In his post and the thread which follows, I’m alternately described as a sucker of vitality from commercial radio, a stooge of Big Media, a radio consultant “wholly on the payroll” of the industry, and various other slurs reminiscent of the cat-calls from those dot-commers back in 1999 who predicted the doom of brick-and-mortar.

Why all the mud-slinging? Because I did an interview with Rob Greenlee of IT Conversations where I diminished the enthusiasm of the indie world of podcasting and predicted that the big names in entertainment would coopt podcasting as they coopt all other aspects of the entertainment universe (and this was BEFORE iTunes carried Podcasts and the big Radio names jumped into the market).

The indies don’t like that opinion.

“This guy needs to read about the long tail,” says Mr. Kaye.

Well, I did, a long time ago. The Long Tail, for those of you who don’t know, is that phenomenon that essentially says there’s a market for everything. In a nutshell, it says “Forget squeezing millions from a few megahits at the top of the charts. The future of entertainment is in the millions of niche markets at the shallow end of the bitstream.”

What the indie podcasters are saying is that the bulk of niche programming pumped into the Internet will in some way make broadcasting irrelevant. Thus, “I don’t get it.”

I’m not denying that there’s a market, however small, for every podcast, however insignificant. Of course there is. But ask your local movie theater how much they care to show a movie only a few people see, ask the local bookseller how much they want to stock a book only a few folks buy.

Make no mistake, there will always be a market for hits. There is not a podcaster under the sun who wouldn’t like to see his or her work in the top 100 of iTunes. And there isn’t a podcaster in the top 100 of iTunes who wouldn’t love their own Radio show. And there isn’t anyone in Radio who wouldn’t like a TV gig, and there isn’t anyone on TV who wouldn’t prefer a movie career. And to pretend that the world – or those of us in it – works differently is naive.

Our culture turns on hits, on what’s popular. This has been true since the time of Dickens and it remains true today. We will always have our Harry Potters, our Howard Sterns, our Steven Spielbergs. We will always need them. We will always share communal experiences by discussing them. Podcasters would sometimes have you think they’re all about what makes us different. I argue they can also be about what makes us the same.

By my rough count, 12 of the top 20 podcasts on iTunes are the products of “evil” Big Media – Newspapers, TV, or Radio. And most of what remains is tech-oriented and thus targeted towards a specific (read: not typical) audience. Even on iTunes, the hits are the hits.

I am not ignorant of Radio’s problems (as regular readers of this blog know), and I am quite aware that listenership to Radio is down, especially among younger listeners. But the proliferation of media options affects ALL media options, not just Radio.

So to suggest that podcasting will create some sort of mom and pop media revolution that somehow unseats the dominance of so-called Big Media is starkly out of tune with the facts.

As I pointed out in that interview, the existence of desktop publishing didn’t put newspapers out of business (indeed, it will be the Internet which does that), and the world of podcasting won’t put Radio out of business (let’s hope our own inept actions don’t do this for us).

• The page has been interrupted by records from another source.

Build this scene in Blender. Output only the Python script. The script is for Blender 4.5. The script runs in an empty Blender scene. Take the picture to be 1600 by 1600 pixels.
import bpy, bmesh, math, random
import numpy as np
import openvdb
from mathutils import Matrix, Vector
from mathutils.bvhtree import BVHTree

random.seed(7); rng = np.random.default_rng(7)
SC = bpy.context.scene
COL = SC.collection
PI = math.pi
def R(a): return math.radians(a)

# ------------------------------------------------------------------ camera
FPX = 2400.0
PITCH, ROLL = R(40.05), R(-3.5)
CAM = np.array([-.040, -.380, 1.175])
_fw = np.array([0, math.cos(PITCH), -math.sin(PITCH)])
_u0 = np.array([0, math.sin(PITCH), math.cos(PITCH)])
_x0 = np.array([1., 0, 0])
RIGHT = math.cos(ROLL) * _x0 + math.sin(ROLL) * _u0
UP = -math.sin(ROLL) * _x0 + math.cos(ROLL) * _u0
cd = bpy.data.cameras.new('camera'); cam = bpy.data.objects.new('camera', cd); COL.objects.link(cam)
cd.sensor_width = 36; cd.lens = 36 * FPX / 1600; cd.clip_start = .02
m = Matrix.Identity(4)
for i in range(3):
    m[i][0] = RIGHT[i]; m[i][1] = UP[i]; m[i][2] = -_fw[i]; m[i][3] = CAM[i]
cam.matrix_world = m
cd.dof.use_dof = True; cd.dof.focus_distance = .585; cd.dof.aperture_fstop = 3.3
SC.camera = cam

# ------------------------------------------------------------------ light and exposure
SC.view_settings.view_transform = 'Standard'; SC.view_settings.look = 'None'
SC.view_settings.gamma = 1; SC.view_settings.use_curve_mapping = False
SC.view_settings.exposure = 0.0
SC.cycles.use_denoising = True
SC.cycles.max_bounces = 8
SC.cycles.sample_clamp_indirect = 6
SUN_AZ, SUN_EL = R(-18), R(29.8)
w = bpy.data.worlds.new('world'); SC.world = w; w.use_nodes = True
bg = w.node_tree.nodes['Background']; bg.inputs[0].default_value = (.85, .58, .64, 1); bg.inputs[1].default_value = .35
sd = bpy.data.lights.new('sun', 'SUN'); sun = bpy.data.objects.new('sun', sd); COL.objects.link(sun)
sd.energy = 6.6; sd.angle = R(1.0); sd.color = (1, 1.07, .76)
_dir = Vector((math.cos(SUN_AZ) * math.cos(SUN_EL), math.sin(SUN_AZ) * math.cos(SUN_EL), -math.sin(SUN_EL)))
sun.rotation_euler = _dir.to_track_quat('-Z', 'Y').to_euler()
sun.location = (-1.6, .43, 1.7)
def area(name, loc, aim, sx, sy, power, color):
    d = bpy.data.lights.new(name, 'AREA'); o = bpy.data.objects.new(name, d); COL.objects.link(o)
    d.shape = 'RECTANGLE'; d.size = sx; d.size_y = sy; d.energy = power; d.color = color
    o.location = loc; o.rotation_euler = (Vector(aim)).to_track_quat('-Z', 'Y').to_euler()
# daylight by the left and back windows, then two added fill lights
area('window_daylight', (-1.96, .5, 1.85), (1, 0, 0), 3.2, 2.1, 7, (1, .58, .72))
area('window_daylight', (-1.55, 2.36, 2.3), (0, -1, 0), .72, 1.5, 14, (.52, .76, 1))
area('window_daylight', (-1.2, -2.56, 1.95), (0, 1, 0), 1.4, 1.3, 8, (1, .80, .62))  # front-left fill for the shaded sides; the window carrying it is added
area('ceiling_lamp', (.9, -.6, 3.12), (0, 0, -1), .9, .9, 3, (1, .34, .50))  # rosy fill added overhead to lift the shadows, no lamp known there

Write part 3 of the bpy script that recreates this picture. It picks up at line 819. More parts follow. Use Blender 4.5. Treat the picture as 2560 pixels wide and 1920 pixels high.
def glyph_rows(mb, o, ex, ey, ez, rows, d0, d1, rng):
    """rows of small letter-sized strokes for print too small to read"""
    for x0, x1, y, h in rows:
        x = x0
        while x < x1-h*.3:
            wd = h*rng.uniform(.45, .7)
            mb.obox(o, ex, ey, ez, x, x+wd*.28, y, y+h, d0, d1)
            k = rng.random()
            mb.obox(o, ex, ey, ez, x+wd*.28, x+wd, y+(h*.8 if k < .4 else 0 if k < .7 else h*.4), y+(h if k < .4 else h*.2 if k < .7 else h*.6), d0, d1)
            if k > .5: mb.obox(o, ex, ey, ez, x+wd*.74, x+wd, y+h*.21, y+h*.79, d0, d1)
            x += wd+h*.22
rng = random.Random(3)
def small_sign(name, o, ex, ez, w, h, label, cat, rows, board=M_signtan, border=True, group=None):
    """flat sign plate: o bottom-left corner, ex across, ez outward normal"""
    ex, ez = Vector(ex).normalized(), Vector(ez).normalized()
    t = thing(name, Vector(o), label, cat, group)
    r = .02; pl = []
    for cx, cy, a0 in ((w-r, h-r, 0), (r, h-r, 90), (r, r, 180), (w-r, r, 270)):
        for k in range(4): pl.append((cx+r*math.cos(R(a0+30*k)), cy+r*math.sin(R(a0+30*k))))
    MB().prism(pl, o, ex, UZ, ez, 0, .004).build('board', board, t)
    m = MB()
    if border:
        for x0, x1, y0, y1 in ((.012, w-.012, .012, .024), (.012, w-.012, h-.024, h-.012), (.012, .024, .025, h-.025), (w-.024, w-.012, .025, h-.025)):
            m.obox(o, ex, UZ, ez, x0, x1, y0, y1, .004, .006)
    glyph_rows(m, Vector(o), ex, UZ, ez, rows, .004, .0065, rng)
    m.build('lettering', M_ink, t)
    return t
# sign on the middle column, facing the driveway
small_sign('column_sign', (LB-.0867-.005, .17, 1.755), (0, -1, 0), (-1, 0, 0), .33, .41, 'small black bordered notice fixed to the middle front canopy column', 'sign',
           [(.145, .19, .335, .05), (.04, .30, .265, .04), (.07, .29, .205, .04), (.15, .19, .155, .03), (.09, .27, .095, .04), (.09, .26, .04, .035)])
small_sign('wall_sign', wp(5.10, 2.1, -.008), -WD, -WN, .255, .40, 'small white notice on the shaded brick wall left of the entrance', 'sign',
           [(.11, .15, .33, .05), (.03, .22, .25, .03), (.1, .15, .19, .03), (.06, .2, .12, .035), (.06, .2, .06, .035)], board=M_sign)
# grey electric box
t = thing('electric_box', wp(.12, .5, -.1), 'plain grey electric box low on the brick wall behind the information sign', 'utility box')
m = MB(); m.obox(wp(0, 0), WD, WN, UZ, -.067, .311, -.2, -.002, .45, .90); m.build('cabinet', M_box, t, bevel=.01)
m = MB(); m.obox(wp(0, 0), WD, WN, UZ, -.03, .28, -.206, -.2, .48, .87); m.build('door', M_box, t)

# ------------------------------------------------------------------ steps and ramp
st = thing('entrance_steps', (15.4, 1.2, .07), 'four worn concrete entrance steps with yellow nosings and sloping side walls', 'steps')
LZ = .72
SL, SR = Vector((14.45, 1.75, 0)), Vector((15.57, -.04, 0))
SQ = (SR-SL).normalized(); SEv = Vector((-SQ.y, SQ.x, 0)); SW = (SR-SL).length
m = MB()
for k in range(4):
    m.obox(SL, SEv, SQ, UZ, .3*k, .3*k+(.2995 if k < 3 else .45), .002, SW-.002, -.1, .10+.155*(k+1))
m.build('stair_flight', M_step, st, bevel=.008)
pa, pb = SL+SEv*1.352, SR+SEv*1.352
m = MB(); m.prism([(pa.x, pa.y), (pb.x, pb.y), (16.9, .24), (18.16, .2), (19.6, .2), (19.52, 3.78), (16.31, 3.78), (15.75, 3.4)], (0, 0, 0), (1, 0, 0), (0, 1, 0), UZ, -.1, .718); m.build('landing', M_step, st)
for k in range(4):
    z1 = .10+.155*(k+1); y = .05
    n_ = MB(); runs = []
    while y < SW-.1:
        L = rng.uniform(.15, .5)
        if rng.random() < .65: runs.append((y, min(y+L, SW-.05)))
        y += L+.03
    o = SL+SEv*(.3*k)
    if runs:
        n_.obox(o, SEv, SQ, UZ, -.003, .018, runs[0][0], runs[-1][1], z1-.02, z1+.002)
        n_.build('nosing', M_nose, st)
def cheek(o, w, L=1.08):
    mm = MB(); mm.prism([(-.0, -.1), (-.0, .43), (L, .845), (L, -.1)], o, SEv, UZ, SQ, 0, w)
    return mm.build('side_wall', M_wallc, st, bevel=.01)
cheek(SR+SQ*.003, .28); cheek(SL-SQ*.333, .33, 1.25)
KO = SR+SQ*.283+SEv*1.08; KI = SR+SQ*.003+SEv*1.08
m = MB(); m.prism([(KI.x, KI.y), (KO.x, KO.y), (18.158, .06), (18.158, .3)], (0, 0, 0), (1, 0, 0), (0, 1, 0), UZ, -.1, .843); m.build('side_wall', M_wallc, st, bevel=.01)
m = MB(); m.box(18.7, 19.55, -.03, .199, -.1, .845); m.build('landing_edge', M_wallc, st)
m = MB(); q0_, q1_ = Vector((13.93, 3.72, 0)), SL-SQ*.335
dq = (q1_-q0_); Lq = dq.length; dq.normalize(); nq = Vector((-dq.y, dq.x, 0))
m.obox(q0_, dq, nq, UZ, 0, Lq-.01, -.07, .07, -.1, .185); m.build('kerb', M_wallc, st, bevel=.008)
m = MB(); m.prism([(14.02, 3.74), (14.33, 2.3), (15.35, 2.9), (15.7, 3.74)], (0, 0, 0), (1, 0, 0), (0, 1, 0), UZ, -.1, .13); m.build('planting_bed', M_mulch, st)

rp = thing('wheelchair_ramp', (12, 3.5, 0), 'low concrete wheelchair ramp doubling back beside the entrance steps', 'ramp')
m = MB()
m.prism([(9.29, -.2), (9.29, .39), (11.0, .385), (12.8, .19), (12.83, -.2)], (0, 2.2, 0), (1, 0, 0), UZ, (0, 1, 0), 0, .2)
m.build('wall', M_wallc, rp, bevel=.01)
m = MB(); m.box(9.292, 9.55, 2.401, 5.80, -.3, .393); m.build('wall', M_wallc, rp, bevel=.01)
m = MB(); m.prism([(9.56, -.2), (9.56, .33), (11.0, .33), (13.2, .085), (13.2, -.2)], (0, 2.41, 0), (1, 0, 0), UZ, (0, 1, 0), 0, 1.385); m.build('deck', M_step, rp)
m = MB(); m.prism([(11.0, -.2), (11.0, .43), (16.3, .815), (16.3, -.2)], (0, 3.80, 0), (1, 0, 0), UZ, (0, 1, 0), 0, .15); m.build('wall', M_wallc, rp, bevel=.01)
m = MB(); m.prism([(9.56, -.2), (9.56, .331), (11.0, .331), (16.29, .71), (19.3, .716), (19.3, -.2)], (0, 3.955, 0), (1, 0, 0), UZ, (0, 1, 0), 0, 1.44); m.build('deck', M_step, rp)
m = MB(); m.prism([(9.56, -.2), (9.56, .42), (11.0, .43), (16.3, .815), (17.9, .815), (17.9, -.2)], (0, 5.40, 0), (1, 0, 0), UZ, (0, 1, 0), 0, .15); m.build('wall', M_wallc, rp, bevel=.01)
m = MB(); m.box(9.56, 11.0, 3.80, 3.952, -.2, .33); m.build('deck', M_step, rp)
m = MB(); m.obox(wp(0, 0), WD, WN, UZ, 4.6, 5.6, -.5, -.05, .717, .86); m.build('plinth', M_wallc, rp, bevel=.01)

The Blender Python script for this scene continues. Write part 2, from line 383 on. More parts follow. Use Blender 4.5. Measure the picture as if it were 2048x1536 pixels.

In fact, Radio is diving in with both feat.

Says Mr. Kaye, “These folks are looking at podcasting only as a platform for stars and hits. It ain’t about that, guys. This is all about us reaching the audiences who care about our programs, and very few of us think for a moment that even the potential audience comes close to the size of that for some of the traditional-media outlets. Not even within two orders of magnitude.”

Mr. Kaye, what you don’t understand is that everything is driven by hits and stars. Everything. You are free to reach any niche audience you want, but the definition of a “revolution” is something that sweeps away the status quo. Making niches happy doesn’t qualify.

If I were an independent podcaster, I would view Radio as my friend. Because podcasting creates a farm team of talent. And nobody needs that farm team more than Radio.